The opposite of being a cog is being able to stop the show, at will. What would it take for

you to stop the show?

The Pursuit of Perfect

How many of your coworkers spend all day in search of perfect?

Or, more accurately, spend all day trying to avoid making a mistake? These are very

different things. Defect-free is what people are often in search of. Meeting spec.

Blameless.

We've been trained since first grade to avoid mistakes. The goal of any test, after all, is to

get 100 percent. No mistakes. Get nothing wrong and you get an A, right?

Read someone's resume, and discover twenty years of extraordinary exploits and one

typo. Which are you going to mention first?

We hire for perfect, we manage for perfect, we measure for perfect, and we reward for

perfect.

So why are we surprised that people spend their precious minutes of self-directed,

focused work time trying to achieve perfect?

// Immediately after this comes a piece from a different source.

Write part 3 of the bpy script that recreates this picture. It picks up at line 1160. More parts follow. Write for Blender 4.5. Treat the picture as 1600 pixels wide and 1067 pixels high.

The problem is simple: Art is never defect-free. Things that are remarkable never meet

spec, because that would make them standardized, not worth talking about.

Rough Edges and Perfect

Bob Dylan knows a little about becoming indispensable, being an artist, and living on the

edge:

Daltrey, Townshend, McCartney, the Beach Boys, Elton, Billy Joel. They made perfect

records, so they have to play them perfectly . . . exactly the way people remember them.

My records were never perfect. So there is no point in trying to duplicate them. Anyway,

I'm no mainstream artist.

. . . I guess most of my influences could be thought of as eccentric. Mass media had no

overwhelming reach so I was drawn to the traveling performers passing through. The side

show performers--bluegrass singers, the black cowboy with chaps and a lariat doing rope

tricks. Miss Europe, Quasimodo, the Bearded Lady, the half-man half-woman, the

deformed and the bent, Atlas the Dwarf, the fire-eaters, the teachers and preachers, the

blues singers. I remember it like it was yesterday. I got close to some of these people. I

learned about dignity from them. Freedom too. Civil rights, human rights. How to stay

within yourself. Most others were into the rides like the tilt-a-whirl and the roller-coaster.

To me that was the nightmare. All the giddiness. The artificiality of it . . .

The interviewer then reminded Dylan, "But you've sold over a hundred million records."